005-91273522-skycam-pilots.jpgA SkyCam Wildcat crew preps for an NFL game at Levi’s Stadium in Santa Clara, California, in December 2024. [Photo: Matthew Huang/Icon Sportswire/Getty Images]

A FLOW STATE

Sure, shit happens. Milton says that in his 13 years working for SkyCam, two cameras have hit the field from technical issues—one from loss of power, and one from a computer crash, essentially. But none have involved player contact, and it’s always been when the field is empty. (Safety is “the utmost responsibility” at all times, he says.)

Milton and Scaffidi try not to dwell on the possibilities, and they scale their approach to how the system is performing on a given day. 

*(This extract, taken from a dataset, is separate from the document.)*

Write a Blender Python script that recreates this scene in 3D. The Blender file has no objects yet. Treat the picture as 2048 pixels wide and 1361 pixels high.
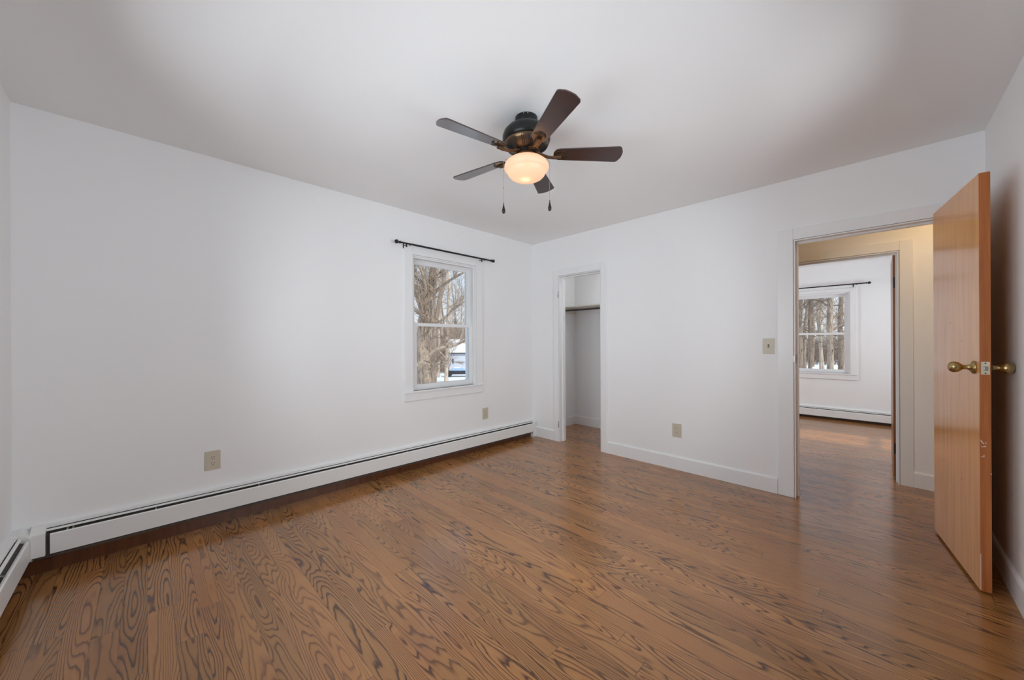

“When I’m really confident and everything’s working really well, and everything’s in place, we’re jamming, man. We’re getting right in the huddle. We want to see eyes,” Milton says. “And then when you’re a little nervous and you’ve had some equipment issues, you start backing off those things, taking a menu item off. . . . You can’t just run the camera the same all the time.”

Like the sport of football itself, camera operating is highly manual. It has not been automated—and the process is surprisingly human.

“I dirt bike and mountain bike. I love motorcycles. I really like machines and feeling connected—and I feel some major connection to this camera, and how it moves, and how it feels,” Milton says. “It’s a flow activity for me. Vinnie and I, when we’re flying—not that we are the camera, but we’re really feeling it and really working together—that’s the coolest part of this job.”

In a game that thrives on elemental bonds to achieve the extraordinary (this year, Jalen Hurts and AJ Brown, Patrick Mahomes and DeAndre Hopkins, Joe Burrow and Ja’Marr Chase), perhaps the remarkable thing about SkyCam is not the action viewers see but rather the team behind the scenes.